As luck would (not) have it, a woman by the name of Ginger Farley (Judy Greer) claims Barry is the father of the unborn child as a result of their one-night stand. Ginger is the antithesis of Barry. Where he is a sexual deviant, she is as close to a virgin as they come (seeing as she was one until she met Mr. Munday). Where he is concerned with physical attributes, she has frizzy auburn hair, oversized glasses and baggy clothing typically made of a muted brown or tacky patterned fabric.

They agree to go on with having the baby, which is not nearly as difficult as telling her prim and proper parents (Cybill Shepherd and Malcolm McDowell) and seductive sister (Chloë Sevigny), who force some conflict into Barry’s life, though not enough to ruffle his confidence.

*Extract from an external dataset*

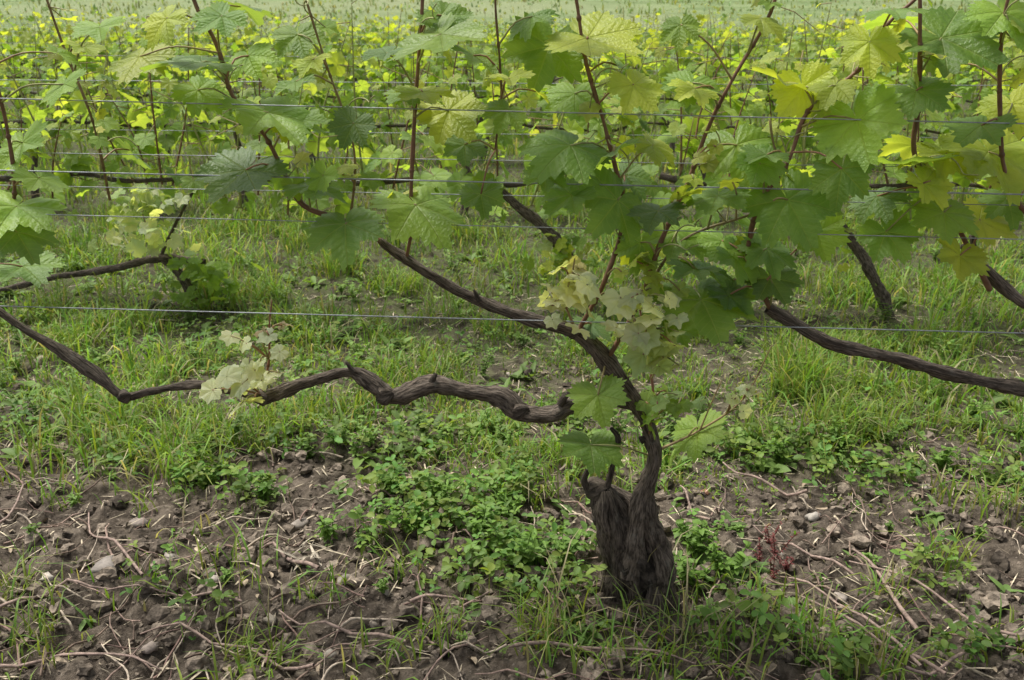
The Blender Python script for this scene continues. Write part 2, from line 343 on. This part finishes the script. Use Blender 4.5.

The film ends neatly and predictably, which is fine enough. However, if a kind resolution had not been reached, I’m not so sure the audience would be upset. Wilson and Greer are good in whatever they do, but these characters are grating caricatures who do not win the audience with authenticity or attempted compassion. Unlike Knocked Up, which charmingly portrayed people in a rotten pregnancy predicament, Barry Munday struggles to do such, going for the easy joke instead.

However, the film is worth a watch. The veteran actors have the comedic timing to elevate the material to a level unbefitting its substance, and there are moments that feel exceptionally real and humanistic.